ニュース

活版印刷の文字のにじみを再現した「にじみフォント」、大日本印刷が開発

従来の明朝文字(上)と「にじみ」を表現した書体(下)
従来の丸ゴシック(上)と試作版の「にじみ丸ゴシック」(下)

 大日本印刷株式会社(DNP)は18日、活版印刷の風合いをデジタルフォントで再現した「にじみフォント」を開発したと発表した。第1弾として、「秀英にじみ明朝L」をソフトバンク・テクノロジー株式会社のウェブフォントサービス「FONTPLUS」で発売する。

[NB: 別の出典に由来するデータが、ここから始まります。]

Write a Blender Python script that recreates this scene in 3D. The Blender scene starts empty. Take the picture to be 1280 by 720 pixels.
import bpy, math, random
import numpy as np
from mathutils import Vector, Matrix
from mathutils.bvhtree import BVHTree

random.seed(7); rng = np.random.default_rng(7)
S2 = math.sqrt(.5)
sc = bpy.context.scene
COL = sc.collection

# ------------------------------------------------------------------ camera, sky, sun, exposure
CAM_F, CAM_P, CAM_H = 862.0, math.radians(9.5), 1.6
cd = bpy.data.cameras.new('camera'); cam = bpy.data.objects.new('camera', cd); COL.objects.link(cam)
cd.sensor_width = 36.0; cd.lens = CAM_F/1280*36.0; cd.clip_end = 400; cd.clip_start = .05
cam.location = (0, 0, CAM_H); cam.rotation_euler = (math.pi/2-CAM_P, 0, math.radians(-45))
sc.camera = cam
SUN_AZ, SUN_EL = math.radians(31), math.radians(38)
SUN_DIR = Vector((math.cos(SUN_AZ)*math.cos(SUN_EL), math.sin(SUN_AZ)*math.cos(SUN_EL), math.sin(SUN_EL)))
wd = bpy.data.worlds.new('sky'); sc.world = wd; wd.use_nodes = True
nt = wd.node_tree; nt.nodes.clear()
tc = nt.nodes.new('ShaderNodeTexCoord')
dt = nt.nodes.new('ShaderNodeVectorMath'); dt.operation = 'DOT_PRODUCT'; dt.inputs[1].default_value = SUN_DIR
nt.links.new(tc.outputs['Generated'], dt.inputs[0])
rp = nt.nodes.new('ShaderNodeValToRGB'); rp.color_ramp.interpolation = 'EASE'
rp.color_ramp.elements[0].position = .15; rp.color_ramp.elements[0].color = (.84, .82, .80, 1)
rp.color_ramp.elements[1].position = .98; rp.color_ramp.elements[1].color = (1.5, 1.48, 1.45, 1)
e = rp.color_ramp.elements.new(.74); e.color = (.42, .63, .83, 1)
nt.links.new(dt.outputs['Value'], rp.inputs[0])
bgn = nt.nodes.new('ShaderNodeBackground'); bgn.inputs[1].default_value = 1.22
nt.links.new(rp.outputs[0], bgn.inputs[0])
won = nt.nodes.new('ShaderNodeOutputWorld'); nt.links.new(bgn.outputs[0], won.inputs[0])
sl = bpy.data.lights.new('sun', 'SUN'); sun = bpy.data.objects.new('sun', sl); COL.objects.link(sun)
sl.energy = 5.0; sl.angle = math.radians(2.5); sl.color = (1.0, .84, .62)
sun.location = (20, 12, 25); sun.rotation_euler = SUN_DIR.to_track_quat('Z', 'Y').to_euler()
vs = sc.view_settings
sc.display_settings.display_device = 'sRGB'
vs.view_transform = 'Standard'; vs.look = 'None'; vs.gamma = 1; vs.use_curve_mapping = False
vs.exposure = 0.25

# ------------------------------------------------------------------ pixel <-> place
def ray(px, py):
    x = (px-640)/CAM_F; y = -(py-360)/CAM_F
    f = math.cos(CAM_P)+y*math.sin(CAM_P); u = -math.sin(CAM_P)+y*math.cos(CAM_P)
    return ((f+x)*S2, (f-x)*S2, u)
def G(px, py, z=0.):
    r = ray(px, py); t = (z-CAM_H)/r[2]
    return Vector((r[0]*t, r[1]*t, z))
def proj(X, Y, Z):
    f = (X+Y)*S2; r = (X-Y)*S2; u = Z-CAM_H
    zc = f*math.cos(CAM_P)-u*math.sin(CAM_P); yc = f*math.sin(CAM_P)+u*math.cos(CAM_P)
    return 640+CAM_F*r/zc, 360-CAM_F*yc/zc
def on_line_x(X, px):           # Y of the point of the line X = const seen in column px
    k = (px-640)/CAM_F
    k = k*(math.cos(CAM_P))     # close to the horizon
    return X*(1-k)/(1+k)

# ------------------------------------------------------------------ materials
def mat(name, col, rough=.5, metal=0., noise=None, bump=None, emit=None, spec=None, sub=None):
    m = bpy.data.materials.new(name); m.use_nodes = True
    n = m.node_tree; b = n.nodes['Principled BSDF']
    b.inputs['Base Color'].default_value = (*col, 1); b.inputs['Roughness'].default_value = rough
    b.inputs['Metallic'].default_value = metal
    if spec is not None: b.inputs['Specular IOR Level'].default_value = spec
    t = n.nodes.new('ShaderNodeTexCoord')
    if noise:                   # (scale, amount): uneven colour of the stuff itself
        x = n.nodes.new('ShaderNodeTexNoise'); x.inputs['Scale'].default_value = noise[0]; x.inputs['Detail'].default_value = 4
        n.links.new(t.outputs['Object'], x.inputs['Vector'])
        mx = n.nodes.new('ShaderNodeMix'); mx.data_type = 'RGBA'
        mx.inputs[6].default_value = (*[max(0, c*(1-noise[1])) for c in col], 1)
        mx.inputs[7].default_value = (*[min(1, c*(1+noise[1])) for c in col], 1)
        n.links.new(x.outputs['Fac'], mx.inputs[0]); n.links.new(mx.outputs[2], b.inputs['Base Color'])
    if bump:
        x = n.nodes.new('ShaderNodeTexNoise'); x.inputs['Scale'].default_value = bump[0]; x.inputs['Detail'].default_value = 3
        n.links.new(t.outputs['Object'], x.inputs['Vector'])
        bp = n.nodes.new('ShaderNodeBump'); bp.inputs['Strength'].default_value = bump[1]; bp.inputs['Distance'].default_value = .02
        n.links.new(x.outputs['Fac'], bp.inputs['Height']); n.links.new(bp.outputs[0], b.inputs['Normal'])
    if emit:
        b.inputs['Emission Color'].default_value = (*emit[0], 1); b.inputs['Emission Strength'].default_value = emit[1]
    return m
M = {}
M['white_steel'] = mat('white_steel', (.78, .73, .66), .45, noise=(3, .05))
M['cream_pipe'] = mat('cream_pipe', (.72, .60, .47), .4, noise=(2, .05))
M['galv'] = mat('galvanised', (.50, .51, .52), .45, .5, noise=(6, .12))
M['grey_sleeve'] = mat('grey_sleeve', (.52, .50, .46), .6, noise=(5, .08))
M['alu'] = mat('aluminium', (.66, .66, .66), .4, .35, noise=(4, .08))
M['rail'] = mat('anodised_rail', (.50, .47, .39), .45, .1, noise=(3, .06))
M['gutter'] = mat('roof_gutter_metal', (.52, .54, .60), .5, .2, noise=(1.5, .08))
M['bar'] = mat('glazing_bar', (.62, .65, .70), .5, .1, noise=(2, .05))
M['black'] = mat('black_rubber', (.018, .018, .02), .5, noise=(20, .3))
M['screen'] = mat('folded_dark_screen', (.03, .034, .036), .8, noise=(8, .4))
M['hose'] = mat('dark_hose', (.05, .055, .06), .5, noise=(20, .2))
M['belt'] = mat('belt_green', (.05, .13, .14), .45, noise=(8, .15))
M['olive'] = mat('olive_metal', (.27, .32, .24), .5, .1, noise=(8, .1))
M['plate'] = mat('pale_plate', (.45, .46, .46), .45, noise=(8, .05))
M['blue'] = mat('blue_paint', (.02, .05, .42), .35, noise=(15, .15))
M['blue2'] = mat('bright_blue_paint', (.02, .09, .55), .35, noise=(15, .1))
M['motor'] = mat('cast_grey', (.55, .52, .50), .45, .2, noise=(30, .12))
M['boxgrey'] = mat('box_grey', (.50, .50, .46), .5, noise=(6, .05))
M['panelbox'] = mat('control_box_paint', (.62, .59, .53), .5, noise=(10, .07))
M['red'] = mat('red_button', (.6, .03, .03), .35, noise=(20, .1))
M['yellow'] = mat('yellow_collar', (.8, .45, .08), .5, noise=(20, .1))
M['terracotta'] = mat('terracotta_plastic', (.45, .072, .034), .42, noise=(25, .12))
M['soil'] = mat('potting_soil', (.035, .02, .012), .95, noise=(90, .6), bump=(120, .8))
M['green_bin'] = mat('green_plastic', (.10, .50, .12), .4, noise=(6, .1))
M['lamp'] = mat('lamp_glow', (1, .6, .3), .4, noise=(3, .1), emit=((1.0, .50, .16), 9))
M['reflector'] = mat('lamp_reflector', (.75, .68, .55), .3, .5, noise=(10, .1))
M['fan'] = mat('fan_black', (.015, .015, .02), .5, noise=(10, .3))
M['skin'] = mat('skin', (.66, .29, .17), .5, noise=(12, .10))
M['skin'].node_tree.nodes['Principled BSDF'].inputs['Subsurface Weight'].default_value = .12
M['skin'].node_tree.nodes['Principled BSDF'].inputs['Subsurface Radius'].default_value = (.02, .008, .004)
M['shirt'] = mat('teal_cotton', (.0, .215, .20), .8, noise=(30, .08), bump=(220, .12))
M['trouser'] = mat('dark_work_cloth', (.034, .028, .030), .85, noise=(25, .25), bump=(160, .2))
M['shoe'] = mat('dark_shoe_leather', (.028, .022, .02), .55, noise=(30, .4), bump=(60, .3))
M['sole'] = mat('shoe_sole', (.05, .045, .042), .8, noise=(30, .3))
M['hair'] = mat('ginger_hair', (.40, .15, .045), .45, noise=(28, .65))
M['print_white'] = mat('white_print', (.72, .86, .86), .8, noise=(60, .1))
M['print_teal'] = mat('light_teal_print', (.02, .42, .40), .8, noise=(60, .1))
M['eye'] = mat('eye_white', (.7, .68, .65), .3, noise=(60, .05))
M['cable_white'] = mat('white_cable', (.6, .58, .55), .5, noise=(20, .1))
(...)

 DNPの1876年の創業当初から2003年まで続いた活版印刷で使用されたオリジナル書体「秀英体」が、印刷された紙面上にどのように表現されているかを細かく分析し、長年培ってきた書体制作技術と画像処理技術を活かして開発したもの。

 印刷時の圧力(印圧)によってにじむインクの風合いを再現するため、活版印刷物の印影を分析。活版で印刷された文字は、インクが活字に付着していくことで、徐々に“ハライ”の先端や“ウロコ”の角が丸くなったり太くなったりする傾向があるという。こういった印影の分析結果を「にじみ効果」として付与する専用プログラムを開発。秀英体フォントデータにプログラムで画像処理を行い、「秀英にじみ明朝」フォントを作成した。

 プログラムの設定によって、にじみの太らせ量やゆらぎ量などの強弱を段階的にシミュレーションし、書籍の本文やポスターの見出しなどにほどよくなじむように調整したという。また、スマートフォンやタブレット端末などのデジタル機器に表示した際も、従来より太く柔らかい印象を与え、ちらつきを抑えることで、眼にやさしく読みやすいフォントに仕上げたとしている。

 今後も、にじみフォントシリーズの開発を進め、「にじみゴシック」「にじみアンチック」などのラインアップを追加する予定。また、書籍、雑誌のほか、商業印刷物や広告・POP、電子書籍やフォトブックなど、秀英体の利用範囲を広げるためのライセンス提供を推進するとしている。